From Chauvet to Today — Are We Happier?
Yuval Harari’s Sapiens is a brief history of humanity. Near the end of the book, he writes:
The last 500 years have witnessed a breathtaking series of revolutions. The earth has been united into a single ecological and historical sphere. The economy has grown exponentially, and humankind today enjoys the kind of wealth that used to be the stuff of fairy tales. Science and the Industrial Revolution have given humankind superhuman powers and practically limitless energy. The social order has been completely transformed, as have politics, daily life and human psychology.
But are we happier?
Did the wealth humankind accumulated over the last five centuries translate into a new-found contentment? Did the discovery of inexhaustible energy resources open before us inexhaustible stores of bliss?
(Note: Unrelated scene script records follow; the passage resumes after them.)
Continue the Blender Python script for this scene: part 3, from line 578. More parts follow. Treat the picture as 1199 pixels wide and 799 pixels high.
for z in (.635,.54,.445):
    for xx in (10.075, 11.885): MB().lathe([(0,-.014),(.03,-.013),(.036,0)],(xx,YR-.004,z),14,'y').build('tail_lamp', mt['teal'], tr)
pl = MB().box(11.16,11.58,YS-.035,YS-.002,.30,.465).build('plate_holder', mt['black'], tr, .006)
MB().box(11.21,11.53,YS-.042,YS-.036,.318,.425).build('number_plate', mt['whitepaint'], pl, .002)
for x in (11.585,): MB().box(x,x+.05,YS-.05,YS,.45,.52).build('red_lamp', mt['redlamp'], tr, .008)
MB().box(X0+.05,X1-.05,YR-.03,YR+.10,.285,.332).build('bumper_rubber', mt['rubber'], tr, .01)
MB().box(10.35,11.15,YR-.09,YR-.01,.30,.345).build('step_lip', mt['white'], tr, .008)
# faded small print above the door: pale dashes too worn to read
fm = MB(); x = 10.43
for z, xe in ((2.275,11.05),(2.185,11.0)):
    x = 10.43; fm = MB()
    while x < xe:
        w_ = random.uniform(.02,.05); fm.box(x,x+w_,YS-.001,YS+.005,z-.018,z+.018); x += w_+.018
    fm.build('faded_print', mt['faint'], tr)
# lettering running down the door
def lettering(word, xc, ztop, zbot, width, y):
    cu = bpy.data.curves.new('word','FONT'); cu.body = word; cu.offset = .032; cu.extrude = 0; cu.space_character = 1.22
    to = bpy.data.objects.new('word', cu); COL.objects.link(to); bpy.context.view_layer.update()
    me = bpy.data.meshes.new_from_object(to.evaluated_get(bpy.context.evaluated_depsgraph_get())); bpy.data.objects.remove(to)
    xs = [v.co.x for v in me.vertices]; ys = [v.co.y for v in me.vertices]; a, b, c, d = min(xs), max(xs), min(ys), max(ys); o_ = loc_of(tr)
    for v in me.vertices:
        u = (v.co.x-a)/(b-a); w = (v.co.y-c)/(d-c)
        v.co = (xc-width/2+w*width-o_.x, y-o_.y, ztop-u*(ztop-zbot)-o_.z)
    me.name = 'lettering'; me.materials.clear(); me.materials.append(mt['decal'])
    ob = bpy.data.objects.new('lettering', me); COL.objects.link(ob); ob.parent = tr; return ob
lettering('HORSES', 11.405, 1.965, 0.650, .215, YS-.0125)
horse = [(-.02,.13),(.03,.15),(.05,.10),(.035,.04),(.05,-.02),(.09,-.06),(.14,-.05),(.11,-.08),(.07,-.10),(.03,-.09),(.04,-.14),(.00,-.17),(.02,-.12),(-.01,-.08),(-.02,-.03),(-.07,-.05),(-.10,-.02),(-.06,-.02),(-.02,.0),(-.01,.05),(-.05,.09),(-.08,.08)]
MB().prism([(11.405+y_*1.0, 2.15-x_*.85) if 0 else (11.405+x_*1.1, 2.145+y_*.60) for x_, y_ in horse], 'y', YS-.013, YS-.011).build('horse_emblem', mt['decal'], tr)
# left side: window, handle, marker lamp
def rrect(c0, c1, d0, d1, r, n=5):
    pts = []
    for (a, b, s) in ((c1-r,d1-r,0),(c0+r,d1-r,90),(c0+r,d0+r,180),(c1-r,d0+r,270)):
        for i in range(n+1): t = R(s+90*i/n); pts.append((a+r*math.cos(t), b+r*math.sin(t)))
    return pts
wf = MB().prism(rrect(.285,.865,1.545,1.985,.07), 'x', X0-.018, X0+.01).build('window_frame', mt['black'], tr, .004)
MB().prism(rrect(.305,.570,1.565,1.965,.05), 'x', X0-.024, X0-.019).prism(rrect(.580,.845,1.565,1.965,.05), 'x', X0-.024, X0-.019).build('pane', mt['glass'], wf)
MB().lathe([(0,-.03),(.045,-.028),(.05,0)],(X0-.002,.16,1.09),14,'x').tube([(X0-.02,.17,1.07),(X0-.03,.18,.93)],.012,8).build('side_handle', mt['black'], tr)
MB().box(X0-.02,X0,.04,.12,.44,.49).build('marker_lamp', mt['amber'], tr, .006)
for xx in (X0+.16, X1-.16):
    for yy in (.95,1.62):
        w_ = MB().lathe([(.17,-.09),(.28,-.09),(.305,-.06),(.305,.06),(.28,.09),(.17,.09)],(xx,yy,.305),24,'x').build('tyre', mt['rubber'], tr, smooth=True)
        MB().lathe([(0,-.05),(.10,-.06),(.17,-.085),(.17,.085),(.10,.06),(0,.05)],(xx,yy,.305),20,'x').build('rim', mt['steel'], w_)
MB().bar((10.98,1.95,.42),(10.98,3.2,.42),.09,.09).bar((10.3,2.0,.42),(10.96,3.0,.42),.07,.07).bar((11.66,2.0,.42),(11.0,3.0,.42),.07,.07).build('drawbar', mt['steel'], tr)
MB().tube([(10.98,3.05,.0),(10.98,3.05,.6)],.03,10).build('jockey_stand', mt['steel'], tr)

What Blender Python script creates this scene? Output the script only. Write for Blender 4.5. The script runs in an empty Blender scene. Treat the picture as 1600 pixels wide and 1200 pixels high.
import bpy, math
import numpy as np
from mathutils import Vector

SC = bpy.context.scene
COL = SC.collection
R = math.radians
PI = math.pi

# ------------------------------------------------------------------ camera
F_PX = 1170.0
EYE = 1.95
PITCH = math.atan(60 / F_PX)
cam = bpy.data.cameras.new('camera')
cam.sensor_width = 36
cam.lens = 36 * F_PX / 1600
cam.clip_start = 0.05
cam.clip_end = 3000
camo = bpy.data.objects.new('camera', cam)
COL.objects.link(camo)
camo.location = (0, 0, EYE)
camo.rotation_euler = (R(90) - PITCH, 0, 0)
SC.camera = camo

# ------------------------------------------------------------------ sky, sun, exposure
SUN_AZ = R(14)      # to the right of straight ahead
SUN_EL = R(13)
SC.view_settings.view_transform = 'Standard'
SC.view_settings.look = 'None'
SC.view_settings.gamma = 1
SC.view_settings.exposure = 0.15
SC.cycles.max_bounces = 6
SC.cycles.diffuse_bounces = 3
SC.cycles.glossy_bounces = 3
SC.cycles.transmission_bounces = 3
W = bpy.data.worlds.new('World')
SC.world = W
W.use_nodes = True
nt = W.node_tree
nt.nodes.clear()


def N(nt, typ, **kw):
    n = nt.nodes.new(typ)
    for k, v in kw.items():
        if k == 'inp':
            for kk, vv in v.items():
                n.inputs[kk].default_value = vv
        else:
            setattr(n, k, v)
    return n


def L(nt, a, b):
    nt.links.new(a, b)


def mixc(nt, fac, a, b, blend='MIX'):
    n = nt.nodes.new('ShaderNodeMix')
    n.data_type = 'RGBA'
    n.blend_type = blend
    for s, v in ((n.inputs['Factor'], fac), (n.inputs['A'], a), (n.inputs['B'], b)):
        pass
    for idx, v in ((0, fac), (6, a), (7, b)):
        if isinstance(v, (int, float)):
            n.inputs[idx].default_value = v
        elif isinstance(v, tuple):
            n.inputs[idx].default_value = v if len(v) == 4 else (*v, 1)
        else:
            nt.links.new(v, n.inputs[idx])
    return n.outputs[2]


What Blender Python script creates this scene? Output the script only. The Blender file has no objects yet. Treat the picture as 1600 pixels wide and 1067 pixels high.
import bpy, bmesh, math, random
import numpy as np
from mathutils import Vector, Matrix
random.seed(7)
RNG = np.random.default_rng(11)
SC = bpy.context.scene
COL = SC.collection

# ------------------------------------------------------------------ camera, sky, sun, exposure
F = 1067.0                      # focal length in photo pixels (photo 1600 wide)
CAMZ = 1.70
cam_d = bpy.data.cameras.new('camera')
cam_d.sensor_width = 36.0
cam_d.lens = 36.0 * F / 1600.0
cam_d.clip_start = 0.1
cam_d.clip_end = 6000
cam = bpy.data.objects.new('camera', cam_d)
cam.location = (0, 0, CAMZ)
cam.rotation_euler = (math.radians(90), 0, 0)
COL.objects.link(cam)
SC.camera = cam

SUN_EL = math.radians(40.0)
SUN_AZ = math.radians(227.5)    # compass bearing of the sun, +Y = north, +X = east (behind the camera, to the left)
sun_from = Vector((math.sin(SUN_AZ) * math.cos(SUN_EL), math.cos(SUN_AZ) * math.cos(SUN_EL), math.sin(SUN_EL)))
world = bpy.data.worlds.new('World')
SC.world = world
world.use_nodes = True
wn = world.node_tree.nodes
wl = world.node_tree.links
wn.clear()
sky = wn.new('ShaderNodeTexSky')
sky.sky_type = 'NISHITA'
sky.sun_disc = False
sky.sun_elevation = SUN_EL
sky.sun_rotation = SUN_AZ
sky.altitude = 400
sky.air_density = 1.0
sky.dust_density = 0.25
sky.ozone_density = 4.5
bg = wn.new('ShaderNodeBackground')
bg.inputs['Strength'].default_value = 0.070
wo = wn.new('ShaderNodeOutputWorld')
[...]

Going further back, have the seventy or so turbulent millennia since the Cognitive Revolution made the world a better place to live? Was the late Neil Armstrong, whose footprint remains intact on the windless moon, happier than the nameless hunter-gatherer who 30,000 years ago left her handprint on a wall in Chauvet Cave? If not, what was the point of developing agriculture, cities, writing, coinage, empires, science and industry?
I love the question at the end: what is the point of all this progress if we’re not happier?
Unlike the civilizations that lack mind or thought in Sapiens, as conscious individuals we can deliberately choose our pursuits. Are we taking actions that will lead to an end-goal of happiness? Or are we chasing a substitute for it? Progress, success, and profits are shiny proxies for happiness but do not inherently lead to it.
If we’re not conscious about our goals, we’ll confuse means and milestones for ends. We’ll realize, looking back, we got what we pursued at the cost of what we truly wanted. The opposite is also true. By preemptively asking,“What is the point?”, we avoid the pitfalls of focusing on proxies at the cost of a deeper purpose. We anchor our personal decisions and our business pursuits to worthy and wanted end goals.